Task requirements » Go through the entries below and retype them exactly, omitting each picture.

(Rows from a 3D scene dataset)

#####

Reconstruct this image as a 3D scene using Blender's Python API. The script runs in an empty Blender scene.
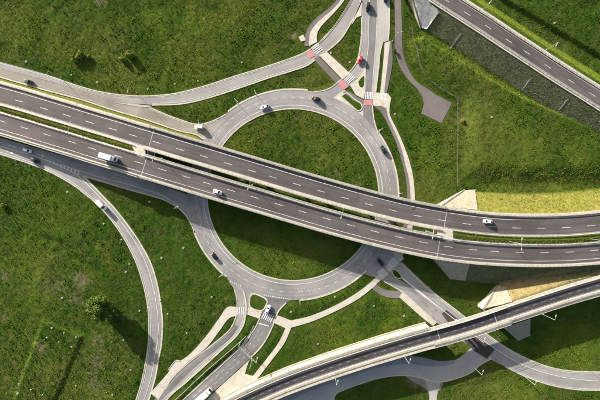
import bpy, math, random
import numpy as np
from mathutils import Vector

random.seed(7); RNG = np.random.default_rng(7)
scn = bpy.context.scene
COL = scn.collection

# ------------------------------------------------------------------ camera, sky, sun, exposure
CAMH = 200.0
cam_d = bpy.data.cameras.new("camera"); cam = bpy.data.objects.new("camera", cam_d); COL.objects.link(cam)
cam.location = (0, 0, CAMH); cam.rotation_euler = (0, 0, 0)
cam_d.sensor_width = 36.0; cam_d.lens = 24.0; cam_d.clip_start = 1.0; cam_d.clip_end = 6000
scn.camera = cam

SUN_EL = math.radians(14.5)
SHADOW_DIR = Vector((0.682, -0.731, 0)).normalized()          # where shadows fall on the ground
world = bpy.data.worlds.new("World"); scn.world = world; world.use_nodes = True
wn = world.node_tree.nodes; wl = world.node_tree.links
sky = wn.new("ShaderNodeTexSky"); sky.sky_type = 'NISHITA'; sky.sun_disc = False
sky.sun_elevation = SUN_EL; sky.sun_rotation = math.radians(-43.0)
sky.air_density = 1.0; sky.dust_density = 4.0; sky.ozone_density = 0.6
wl.new(sky.outputs[0], wn["Background"].inputs[0]); wn["Background"].inputs[1].default_value = 0.072
sun_d = bpy.data.lights.new("sun", 'SUN'); sun_d.energy = 5.0; sun_d.angle = math.radians(0.5)
sun_d.color = (1.0, 0.95, 0.87)
sun = bpy.data.objects.new("sun", sun_d); COL.objects.link(sun)
ray = Vector((SHADOW_DIR.x*math.cos(SUN_EL), SHADOW_DIR.y*math.cos(SUN_EL), -math.sin(SUN_EL)))
sun.rotation_euler = ray.to_track_quat('-Z', 'Y').to_euler()
scn.view_settings.view_transform = 'Standard'; scn.view_settings.look = 'None'
scn.view_settings.gamma = 1.0; scn.view_settings.use_curve_mapping = False
scn.view_settings.exposure = 1.75
scn.render.engine = 'CYCLES'
scn.render.resolution_x = 1024; scn.render.resolution_y = 683

# ------------------------------------------------------------------ measuring: half a metre per photo pixel on the ground
def P(px, py, z=0.0):
    s = 0.5*(CAMH - z)/CAMH
    return Vector(((px-300)*s, (200-py)*s, z))

def smooth(pts, step=1.5):
    """Catmull-Rom through the points, resampled evenly"""
    a = [np.array(p, float) for p in pts]
    if len(a) < 3:
        dense = [a[0]+(a[-1]-a[0])*t for t in np.linspace(0, 1, 60)]
    else:
        ext = [2*a[0]-a[1]] + a + [2*a[-1]-a[-2]]
        dense = []
        for i in range(1, len(ext)-2):
            p0, p1, p2, p3 = ext[i-1:i+3]
            t0 = 0.0; t1 = t0+max(1e-3, np.linalg.norm(p1[:2]-p0[:2]))**.5
            t2 = t1+max(1e-3, np.linalg.norm(p2[:2]-p1[:2]))**.5; t3 = t2+max(1e-3, np.linalg.norm(p3[:2]-p2[:2]))**.5
            for t in np.linspace(t1, t2, 24, endpoint=False):
                A1 = (t1-t)/(t1-t0)*p0+(t-t0)/(t1-t0)*p1; A2 = (t2-t)/(t2-t1)*p1+(t-t1)/(t2-t1)*p2
                A3 = (t3-t)/(t3-t2)*p2+(t-t2)/(t3-t2)*p3
                B1 = (t2-t)/(t2-t0)*A1+(t-t0)/(t2-t0)*A2; B2 = (t3-t)/(t3-t1)*A2+(t-t1)/(t3-t1)*A3
                dense.append((t2-t)/(t2-t1)*B1+(t-t1)/(t2-t1)*B2)
        dense.append(a[-1])
    d = np.array(dense)
    s = np.concatenate([[0], np.cumsum(np.linalg.norm(np.diff(d[:, :2], axis=0), axis=1))])
    n = max(2, int(s[-1]/step)+1)
    q = np.linspace(0, s[-1], n)
    return np.stack([np.interp(q, s, d[:, k]) for k in range(3)], 1)

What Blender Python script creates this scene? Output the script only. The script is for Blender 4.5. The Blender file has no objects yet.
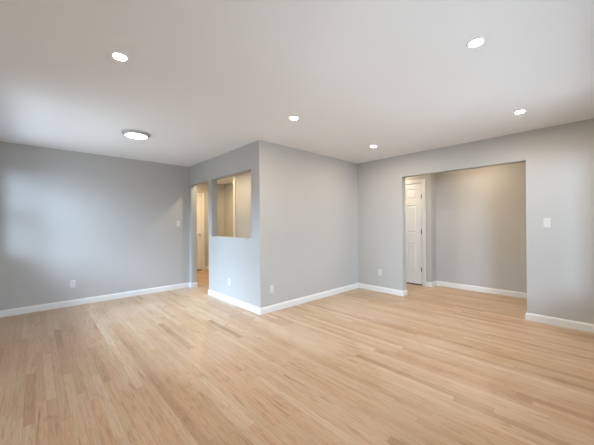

#####

Answer »
Reconstruct this image as a 3D scene using Blender's Python API. The script runs in an empty Blender scene.
import bpy, math, random
import numpy as np
from mathutils import Vector

random.seed(7); RNG = np.random.default_rng(7)
scn = bpy.context.scene
COL = scn.collection

# ------------------------------------------------------------------ camera, sky, sun, exposure
CAMH = 200.0
cam_d = bpy.data.cameras.new("camera"); cam = bpy.data.objects.new("camera", cam_d); COL.objects.link(cam)
cam.location = (0, 0, CAMH); cam.rotation_euler = (0, 0, 0)
cam_d.sensor_width = 36.0; cam_d.lens = 24.0; cam_d.clip_start = 1.0; cam_d.clip_end = 6000
scn.camera = cam

SUN_EL = math.radians(14.5)
SHADOW_DIR = Vector((0.682, -0.731, 0)).normalized()          # where shadows fall on the ground
world = bpy.data.worlds.new("World"); scn.world = world; world.use_nodes = True
wn = world.node_tree.nodes; wl = world.node_tree.links
sky = wn.new("ShaderNodeTexSky"); sky.sky_type = 'NISHITA'; sky.sun_disc = False
sky.sun_elevation = SUN_EL; sky.sun_rotation = math.radians(-43.0)
sky.air_density = 1.0; sky.dust_density = 4.0; sky.ozone_density = 0.6
wl.new(sky.outputs[0], wn["Background"].inputs[0]); wn["Background"].inputs[1].default_value = 0.072
sun_d = bpy.data.lights.new("sun", 'SUN'); sun_d.energy = 5.0; sun_d.angle = math.radians(0.5)
sun_d.color = (1.0, 0.95, 0.87)
sun = bpy.data.objects.new("sun", sun_d); COL.objects.link(sun)
ray = Vector((SHADOW_DIR.x*math.cos(SUN_EL), SHADOW_DIR.y*math.cos(SUN_EL), -math.sin(SUN_EL)))
sun.rotation_euler = ray.to_track_quat('-Z', 'Y').to_euler()
scn.view_settings.view_transform = 'Standard'; scn.view_settings.look = 'None'
scn.view_settings.gamma = 1.0; scn.view_settings.use_curve_mapping = False
scn.view_settings.exposure = 1.75
scn.render.engine = 'CYCLES'
scn.render.resolution_x = 1024; scn.render.resolution_y = 683

# ------------------------------------------------------------------ measuring: half a metre per photo pixel on the ground
def P(px, py, z=0.0):
    s = 0.5*(CAMH - z)/CAMH
    return Vector(((px-300)*s, (200-py)*s, z))

def smooth(pts, step=1.5):
    """Catmull-Rom through the points, resampled evenly"""
    a = [np.array(p, float) for p in pts]
    if len(a) < 3:
        dense = [a[0]+(a[-1]-a[0])*t for t in np.linspace(0, 1, 60)]
    else:
        ext = [2*a[0]-a[1]] + a + [2*a[-1]-a[-2]]
        dense = []
        for i in range(1, len(ext)-2):
            p0, p1, p2, p3 = ext[i-1:i+3]
            t0 = 0.0; t1 = t0+max(1e-3, np.linalg.norm(p1[:2]-p0[:2]))**.5
            t2 = t1+max(1e-3, np.linalg.norm(p2[:2]-p1[:2]))**.5; t3 = t2+max(1e-3, np.linalg.norm(p3[:2]-p2[:2]))**.5
            for t in np.linspace(t1, t2, 24, endpoint=False):
                A1 = (t1-t)/(t1-t0)*p0+(t-t0)/(t1-t0)*p1; A2 = (t2-t)/(t2-t1)*p1+(t-t1)/(t2-t1)*p2
                A3 = (t3-t)/(t3-t2)*p2+(t-t2)/(t3-t2)*p3
                B1 = (t2-t)/(t2-t0)*A1+(t-t0)/(t2-t0)*A2; B2 = (t3-t)/(t3-t1)*A2+(t-t1)/(t3-t1)*A3
                dense.append((t2-t)/(t2-t1)*B1+(t-t1)/(t2-t1)*B2)
        dense.append(a[-1])
    d = np.array(dense)
    s = np.concatenate([[0], np.cumsum(np.linalg.norm(np.diff(d[:, :2], axis=0), axis=1))])
    n = max(2, int(s[-1]/step)+1)
    q = np.linspace(0, s[-1], n)
    return np.stack([np.interp(q, s, d[:, k]) for k in range(3)], 1)

What Blender Python script creates this scene? Output the script only. The script is for Blender 4.5. The Blender file has no objects yet.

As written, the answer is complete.